La maîtrise de la langue française, un facteur clé

L’autre enjeu, aussi bien valable dans la lutte contre le déclassement que dans l’insertion professionnelle des réfugiés : la maîtrise de la langue française. L’étude de l’IFRI montrait d’ailleurs une corrélation entre le niveau de français et la situation professionnelle des réfugiés : 1,2 % des hommes réfugiés avec un niveau de français faible font des études contre 26 % pour ceux qui ont un niveau de français fluide. Même constat pour ceux en emploi ou au chômage. 

Les associations, fondations et entreprises engagées sur les sujets de l’insertion professionnelle des réfugiés ont d’ailleurs saisi l’importance de ce sujet et ont intégré l’apprentissage du français dans leur parcours d’accompagnement. Le projet Mercure propose, par exemple, des modules de formation et d’apprentissage, de la langue, adaptés en fonction de l’origine professionnelle des personnes. 

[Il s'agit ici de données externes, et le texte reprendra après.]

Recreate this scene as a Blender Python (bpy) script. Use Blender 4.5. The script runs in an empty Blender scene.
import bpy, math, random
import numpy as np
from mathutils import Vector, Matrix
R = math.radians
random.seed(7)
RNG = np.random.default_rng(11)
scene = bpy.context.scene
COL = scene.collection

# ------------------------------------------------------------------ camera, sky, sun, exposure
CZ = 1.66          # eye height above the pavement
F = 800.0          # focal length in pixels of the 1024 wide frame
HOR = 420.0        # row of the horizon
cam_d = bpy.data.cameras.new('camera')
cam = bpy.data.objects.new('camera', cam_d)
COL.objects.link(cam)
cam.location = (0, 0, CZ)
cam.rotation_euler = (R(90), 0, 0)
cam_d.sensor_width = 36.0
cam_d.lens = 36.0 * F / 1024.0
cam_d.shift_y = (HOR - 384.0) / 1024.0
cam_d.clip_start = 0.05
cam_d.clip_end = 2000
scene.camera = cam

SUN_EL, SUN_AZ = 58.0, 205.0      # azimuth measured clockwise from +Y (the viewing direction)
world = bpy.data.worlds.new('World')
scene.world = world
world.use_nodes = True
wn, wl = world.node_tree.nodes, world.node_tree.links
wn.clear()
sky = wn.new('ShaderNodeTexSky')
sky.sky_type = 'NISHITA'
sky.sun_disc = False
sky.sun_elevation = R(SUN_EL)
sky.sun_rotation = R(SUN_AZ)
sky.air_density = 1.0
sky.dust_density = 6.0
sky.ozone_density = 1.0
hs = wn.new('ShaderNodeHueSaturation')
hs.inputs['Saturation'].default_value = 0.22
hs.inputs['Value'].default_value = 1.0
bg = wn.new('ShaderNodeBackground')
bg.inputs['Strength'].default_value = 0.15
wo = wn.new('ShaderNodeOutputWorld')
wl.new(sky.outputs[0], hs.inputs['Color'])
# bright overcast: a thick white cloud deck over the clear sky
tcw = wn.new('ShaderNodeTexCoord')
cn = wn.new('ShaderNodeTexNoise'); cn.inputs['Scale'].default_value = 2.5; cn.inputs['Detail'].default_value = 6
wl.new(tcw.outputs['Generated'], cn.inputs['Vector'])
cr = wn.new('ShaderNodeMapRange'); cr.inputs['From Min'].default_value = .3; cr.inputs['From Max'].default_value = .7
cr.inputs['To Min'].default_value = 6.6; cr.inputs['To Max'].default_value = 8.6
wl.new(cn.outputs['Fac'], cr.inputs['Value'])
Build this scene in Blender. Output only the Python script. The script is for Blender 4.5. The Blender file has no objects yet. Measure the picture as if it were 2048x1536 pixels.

Des entreprises s’engagent contre le déclassement professionnel

  • Adecco Group et UNIR 

La Fondation Adecco Group a lancé une expérimentation triennale visant à lutter contre le déclassement professionnel des personnes réfugiées. Elle soutient ainsi, à hauteur de 300 000 euros sur trois ans, UniR, une association qui accompagne les réfugiés dans leur insertion académique. Outre l’accompagnement de personnes dans leur projet professionnel et dans l’apprentissage du français, ce partenariat permet également de financer une recherche-action pour documenter et comprendre le rôle de l’éducation dans la lutte contre le déclassement professionnel. 

 

  • Projet Mercure

Financé par le ministère du Travail, le projet Mercure souhaite contribuer à l’insertion professionnelle des réfugiés. Ce projet est porté par Anywr (ex-Cooptalis) qui a créé un consortium avec quatre autres entreprises dans les Hauts-de-France. Le projet Mercure s’est donné l’objectif, pour cette expérimentation, d’accompagner 350 réfugiés, de l’apprentissage de la langue, à la préparation de CV, en passant par des entretiens blancs individuels. Anywr a également développé un programme de sensibilisation des entreprises. À terme, Anywr, qui a l’ambition d’adopter la qualité de société à mission, souhaite que ce programme fasse partie intégrante de l’entreprise.